I do benchmarks for a living and can attest: benchmarks are bad, but it doesn't matter for the point I'm trying to make.

I feel like you're missing the initial context of this conversation (no pun intended):

> Like for example a trusted user makes feedback -> feedback gets curated into a ticket by an AI agent, then turned into a PR by an Agent, then reviewed by an Agent, before being deployed by an Agent.

Once you add "humans for clarifications and take direction" then yeah, things can be useful, but that's far away from the non-human-involvment-loop earlier described in this thread, which is what people are pushing back against.

Of course, involving people makes things better, that's the entire point here, and that by removing the human, you won't get as good results. Going back to benchmarks, obviously involving humans aren't possible here, so again we're back to being unable to score these processes at all.

  • I'm confused on the scenario here. There is human in the loop, it's the feedback part...there is business context, it is either seeded or maintained by the human and expanded by the agent. The agent can make inferences about the world, especially when embodiment + better multimodal interaction is rolled out [embodiment taking longer].

    Benchmarks ==> it's absolutely not a given that humans can't be involved in the loop of performance measurement. Why would that be the case?

> because it has business context

It doesn't because it doesn't learn. Every time you run it, it's a new dawn with no knowledge of your business or your business context

> better reasoning

It doesn't have better reasoning beyond very localized decisions.

> and can ask humans for clarification and take direction.

And yet it doesn't, no matter how many .md file you throw at it, at crucial places in code.

> We have clear scaling laws on true statistical performance that is monotonically related to any notion of what performance means.

This is just a bunch of words stringed together, isn't it?

  • > It doesn't because it doesn't learn. Every time you run it, it's a new dawn with no knowledge of your business or your business context

    It does learn in context. And lack of continuous learning is temporary, that is a quirk of the current stack, expect this to change rather quickly. Also still not relevant, consider that agentic systems can be hierarchical and that they have no trouble being able to grok codebases or do internal searches effectively and this will only improve.

    > It doesn't have better reasoning beyond very localized decisions.

    Do you have any basis for this claim? It contradicts a large amount of direct evidence and measurement and theory.

    > This is just a bunch of words stringed together, isn't it?

    Maybe to yourself? Chinchilla scaling laws and RL scaling laws are measured very accurately based on next token test loss (Chinchilla). This scales very predictably. It is related to downstream performance, but that relationship is noisy but clearly monotonic

    • > It does learn in context

      It quite literally doesn't.

      It also doesn't help that every new context is a new dawn with no knowledge if things past.

      > Also still not relevant, consider that agentic systems can be hierarchical and that they have no trouble being able

      A bunch of Memento guys directing a bunch of other Memento guys don't make a robust system, or a system that learns, or a system that maintains and retains things like business context.
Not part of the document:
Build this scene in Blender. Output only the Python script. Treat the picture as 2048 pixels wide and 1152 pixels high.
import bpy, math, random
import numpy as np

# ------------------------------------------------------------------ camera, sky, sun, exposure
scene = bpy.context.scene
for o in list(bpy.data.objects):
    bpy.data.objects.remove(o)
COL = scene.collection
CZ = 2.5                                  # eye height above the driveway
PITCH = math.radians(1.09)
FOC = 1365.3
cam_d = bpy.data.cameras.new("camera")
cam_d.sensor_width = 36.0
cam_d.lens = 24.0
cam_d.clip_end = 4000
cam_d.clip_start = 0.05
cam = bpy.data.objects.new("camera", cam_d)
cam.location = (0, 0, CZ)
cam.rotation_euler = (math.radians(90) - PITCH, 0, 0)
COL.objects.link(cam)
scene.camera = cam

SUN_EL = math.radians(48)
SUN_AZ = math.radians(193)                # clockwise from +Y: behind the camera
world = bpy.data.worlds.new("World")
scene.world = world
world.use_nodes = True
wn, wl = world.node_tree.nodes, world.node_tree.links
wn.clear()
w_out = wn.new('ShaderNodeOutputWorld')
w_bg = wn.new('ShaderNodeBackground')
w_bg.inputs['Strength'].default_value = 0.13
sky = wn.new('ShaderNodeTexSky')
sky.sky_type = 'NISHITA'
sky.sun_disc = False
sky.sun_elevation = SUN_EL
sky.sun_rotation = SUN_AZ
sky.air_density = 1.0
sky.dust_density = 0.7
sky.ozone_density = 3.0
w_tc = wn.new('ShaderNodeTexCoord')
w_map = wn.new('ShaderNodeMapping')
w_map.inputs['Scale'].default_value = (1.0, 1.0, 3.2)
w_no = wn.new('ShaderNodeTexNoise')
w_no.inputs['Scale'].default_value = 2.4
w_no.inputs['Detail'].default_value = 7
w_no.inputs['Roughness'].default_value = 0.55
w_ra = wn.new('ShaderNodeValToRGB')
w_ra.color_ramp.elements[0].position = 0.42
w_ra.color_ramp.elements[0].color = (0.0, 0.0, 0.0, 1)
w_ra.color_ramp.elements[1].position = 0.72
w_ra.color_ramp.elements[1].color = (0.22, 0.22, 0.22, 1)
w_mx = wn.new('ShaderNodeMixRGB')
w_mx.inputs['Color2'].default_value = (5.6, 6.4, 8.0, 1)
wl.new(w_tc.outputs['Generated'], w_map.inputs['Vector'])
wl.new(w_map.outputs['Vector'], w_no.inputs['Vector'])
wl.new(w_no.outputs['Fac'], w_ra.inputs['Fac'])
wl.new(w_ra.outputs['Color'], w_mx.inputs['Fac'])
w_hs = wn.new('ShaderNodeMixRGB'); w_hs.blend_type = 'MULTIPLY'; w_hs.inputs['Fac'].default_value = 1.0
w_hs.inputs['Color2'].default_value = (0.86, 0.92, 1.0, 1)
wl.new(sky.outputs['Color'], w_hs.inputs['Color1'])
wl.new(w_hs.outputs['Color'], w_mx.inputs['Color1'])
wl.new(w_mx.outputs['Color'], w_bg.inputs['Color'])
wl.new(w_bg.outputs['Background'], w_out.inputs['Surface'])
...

      > and this will only improve.

      We've heard this mantra for quite some time now.

      > Do you have any basis for this claim?

      Oh. Just the fact that in every single coding session even on a small 20kloc codebase I need to spend time cleaning up large amounts of duplicated code, undo quite a few wrong assumptions, and correct the agent when it goes on wild tangents and goose hunts.

      > Maybe to yourself? Chinchilla scaling laws a

      yap yap yap. The result is anything but your rosy description of these amazing reasoning learning systems that handle business context.

      4 replies →

  • Almost every task that people are tackling agents on, it’s either not worth doing, can be done better with scripts and software, or require human oversight (that negates all the advantages.

    • I assume this is a troll because it's just so far removed from reality there's not much to say. "Almost every task" -- I'm sure you have great data to back this up. "It's not worth doing" well sure if you want to put your head in the sand and ignore even what systems today can do let alone the improvement trajectory. "can be done better with scripts and software" .... not sure if you realize this but agents write scripts and software. "or require human oversight (that negates all the advantages." it certainly does not; human oversight vs actual humans implementing the code is pretty dramatically more efficient and productive.